The Moon Will Break Your Heart

moonpath over water

Everyone loves a sunset. The ribbons of lavender, peach, orange, and purple in the eyes. It could be off the coast of Costa Rica. It could be seen across the Promenade of Brooklyn Heights. It could be remembered caught along a little, pleasant street in Hammam-Lif. It could have been St. Petersberg, Tallinn, Brno, New Delhi, or Kalamazoo. It doesn’t matter where, or from what mountaintop we have seen them. Over chemical wastelands or the most poetic climes of England, sunsets are beautiful.
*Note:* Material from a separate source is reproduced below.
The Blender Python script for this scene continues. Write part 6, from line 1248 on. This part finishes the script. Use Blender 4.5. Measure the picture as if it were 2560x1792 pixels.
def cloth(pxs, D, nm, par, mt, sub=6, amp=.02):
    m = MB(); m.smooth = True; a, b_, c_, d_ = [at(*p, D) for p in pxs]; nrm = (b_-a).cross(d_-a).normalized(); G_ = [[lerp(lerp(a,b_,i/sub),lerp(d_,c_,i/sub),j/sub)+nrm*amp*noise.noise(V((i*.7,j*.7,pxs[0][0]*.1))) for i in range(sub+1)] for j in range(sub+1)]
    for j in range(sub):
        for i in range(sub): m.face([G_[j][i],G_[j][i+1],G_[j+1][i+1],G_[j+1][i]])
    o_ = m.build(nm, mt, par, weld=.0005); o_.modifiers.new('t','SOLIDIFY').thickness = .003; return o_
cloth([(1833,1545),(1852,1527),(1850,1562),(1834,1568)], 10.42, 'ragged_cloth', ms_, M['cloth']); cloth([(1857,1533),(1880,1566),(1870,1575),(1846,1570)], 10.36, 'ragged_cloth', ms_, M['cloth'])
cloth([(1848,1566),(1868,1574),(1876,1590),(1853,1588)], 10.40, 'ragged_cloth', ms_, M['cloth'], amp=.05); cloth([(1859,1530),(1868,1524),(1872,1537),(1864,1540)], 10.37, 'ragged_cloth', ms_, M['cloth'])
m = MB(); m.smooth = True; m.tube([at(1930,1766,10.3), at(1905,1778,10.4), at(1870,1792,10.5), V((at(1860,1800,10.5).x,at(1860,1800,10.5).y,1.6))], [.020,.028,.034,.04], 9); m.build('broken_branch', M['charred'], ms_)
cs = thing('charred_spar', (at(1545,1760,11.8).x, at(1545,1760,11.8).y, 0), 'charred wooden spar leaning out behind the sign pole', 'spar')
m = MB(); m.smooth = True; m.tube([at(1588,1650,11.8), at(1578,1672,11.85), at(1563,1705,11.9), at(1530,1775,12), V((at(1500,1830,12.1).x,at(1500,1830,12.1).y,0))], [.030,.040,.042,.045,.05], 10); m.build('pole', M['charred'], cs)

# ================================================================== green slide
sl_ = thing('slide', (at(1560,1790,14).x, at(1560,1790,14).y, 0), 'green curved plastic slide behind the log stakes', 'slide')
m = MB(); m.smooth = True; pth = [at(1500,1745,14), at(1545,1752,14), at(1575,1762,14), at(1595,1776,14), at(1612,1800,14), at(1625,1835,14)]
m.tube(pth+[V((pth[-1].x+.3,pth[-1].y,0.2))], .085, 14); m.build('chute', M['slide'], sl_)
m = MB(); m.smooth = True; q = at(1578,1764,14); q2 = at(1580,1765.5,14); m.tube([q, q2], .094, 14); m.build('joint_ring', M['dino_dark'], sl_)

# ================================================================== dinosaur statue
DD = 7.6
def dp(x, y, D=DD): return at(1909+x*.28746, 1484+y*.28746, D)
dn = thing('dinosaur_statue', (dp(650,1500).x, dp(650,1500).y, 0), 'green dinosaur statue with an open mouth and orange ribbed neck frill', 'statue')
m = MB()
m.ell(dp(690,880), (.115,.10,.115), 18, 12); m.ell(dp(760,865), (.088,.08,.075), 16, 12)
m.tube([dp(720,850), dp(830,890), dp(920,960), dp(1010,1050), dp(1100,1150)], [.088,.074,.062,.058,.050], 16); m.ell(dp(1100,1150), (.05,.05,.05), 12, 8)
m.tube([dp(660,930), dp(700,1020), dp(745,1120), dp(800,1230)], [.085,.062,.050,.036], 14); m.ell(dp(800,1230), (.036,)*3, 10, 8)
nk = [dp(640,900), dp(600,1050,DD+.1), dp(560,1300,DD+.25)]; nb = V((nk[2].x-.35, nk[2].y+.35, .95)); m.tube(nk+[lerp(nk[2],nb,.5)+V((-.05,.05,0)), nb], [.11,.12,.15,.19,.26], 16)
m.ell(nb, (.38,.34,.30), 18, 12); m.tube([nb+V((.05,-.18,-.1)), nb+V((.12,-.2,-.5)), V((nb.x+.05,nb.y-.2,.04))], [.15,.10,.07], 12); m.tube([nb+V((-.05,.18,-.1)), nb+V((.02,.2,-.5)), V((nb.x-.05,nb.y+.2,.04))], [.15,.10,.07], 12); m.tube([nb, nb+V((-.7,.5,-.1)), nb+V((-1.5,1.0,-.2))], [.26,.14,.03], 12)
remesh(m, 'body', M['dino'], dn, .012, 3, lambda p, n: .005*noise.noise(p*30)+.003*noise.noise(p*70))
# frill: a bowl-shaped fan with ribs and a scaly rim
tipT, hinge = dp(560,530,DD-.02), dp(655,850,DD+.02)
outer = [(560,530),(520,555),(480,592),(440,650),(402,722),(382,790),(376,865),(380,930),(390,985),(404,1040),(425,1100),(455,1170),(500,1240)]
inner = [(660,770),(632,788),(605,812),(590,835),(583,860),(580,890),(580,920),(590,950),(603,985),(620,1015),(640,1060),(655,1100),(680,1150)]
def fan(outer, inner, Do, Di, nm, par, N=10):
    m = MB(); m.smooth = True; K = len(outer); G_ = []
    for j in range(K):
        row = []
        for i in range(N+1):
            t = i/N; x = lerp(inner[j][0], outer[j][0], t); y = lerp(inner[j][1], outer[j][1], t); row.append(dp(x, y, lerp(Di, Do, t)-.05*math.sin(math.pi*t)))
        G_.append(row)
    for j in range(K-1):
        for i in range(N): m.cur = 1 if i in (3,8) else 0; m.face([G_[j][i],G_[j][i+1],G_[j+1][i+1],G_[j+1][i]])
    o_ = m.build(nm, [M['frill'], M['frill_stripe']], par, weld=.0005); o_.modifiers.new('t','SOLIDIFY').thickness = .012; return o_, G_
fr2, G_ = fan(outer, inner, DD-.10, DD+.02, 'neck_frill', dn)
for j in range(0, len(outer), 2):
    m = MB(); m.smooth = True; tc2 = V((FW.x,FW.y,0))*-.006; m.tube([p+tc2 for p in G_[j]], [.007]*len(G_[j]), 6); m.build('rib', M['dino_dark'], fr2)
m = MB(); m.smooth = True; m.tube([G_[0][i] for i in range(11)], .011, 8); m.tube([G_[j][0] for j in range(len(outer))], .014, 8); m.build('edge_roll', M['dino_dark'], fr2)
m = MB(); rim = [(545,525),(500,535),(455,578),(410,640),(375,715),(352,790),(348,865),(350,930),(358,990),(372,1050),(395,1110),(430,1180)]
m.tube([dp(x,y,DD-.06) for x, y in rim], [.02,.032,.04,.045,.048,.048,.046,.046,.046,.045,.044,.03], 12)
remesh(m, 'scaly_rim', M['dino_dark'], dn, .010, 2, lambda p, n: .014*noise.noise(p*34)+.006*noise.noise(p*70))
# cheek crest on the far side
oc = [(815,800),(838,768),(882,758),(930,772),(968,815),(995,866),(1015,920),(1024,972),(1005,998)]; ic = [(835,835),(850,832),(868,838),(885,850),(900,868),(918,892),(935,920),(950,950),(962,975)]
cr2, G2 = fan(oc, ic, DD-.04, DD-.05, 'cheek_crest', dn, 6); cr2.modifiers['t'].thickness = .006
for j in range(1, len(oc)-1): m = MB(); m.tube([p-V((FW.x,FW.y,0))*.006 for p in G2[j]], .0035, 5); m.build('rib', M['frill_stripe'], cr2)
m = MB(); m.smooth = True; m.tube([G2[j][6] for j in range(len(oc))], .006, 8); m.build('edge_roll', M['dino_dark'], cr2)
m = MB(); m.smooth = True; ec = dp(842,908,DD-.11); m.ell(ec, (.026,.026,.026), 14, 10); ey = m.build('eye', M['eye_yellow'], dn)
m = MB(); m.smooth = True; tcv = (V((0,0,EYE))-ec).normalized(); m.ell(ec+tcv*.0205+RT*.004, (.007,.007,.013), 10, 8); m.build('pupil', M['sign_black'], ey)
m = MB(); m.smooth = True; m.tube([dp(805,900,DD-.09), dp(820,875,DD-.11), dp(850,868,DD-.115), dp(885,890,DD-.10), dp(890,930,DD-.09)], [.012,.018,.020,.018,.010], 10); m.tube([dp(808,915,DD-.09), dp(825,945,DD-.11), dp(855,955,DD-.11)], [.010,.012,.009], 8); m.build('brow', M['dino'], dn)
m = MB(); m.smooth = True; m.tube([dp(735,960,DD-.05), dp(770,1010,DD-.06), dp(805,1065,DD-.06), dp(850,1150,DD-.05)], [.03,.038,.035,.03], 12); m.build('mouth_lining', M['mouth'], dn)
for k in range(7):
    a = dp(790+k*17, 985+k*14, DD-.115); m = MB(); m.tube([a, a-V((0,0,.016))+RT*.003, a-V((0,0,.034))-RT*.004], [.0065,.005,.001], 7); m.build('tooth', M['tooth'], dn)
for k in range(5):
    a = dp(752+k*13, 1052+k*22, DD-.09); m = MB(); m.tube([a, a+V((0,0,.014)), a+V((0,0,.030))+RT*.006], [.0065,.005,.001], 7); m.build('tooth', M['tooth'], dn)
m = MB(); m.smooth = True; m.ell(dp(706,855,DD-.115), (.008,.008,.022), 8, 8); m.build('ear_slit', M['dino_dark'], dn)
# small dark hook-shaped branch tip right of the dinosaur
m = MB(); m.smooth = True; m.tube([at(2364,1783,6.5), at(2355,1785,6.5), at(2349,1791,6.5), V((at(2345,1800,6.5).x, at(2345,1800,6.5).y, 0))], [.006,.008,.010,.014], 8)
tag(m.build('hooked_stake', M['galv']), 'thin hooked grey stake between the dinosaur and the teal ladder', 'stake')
They restore the daylong soul and bring the tiring body a welcome touch of sightful peace. As for the moon, the moon, I’m afraid, is full of heartbreak. Its borrowed rays scatter across the darkened water like frightened fish. The fuller the face the deeper the woe. In the middle of night, like the saddest dream I ever dreamt, I wandered out upon an empty golf course one time to see the shining full moon myself. I was with a lovely young lady who did not love me an inch back. But to have been with her there this once, stranded in the middle of those acres of softly groomed grass, I could only imagine that—were we seen from afar standing so close in the sweet radiant vacancy of Earth by that all-seeing midnight moon herself—she would have exclaimed, “Look! A human treasure to behold!”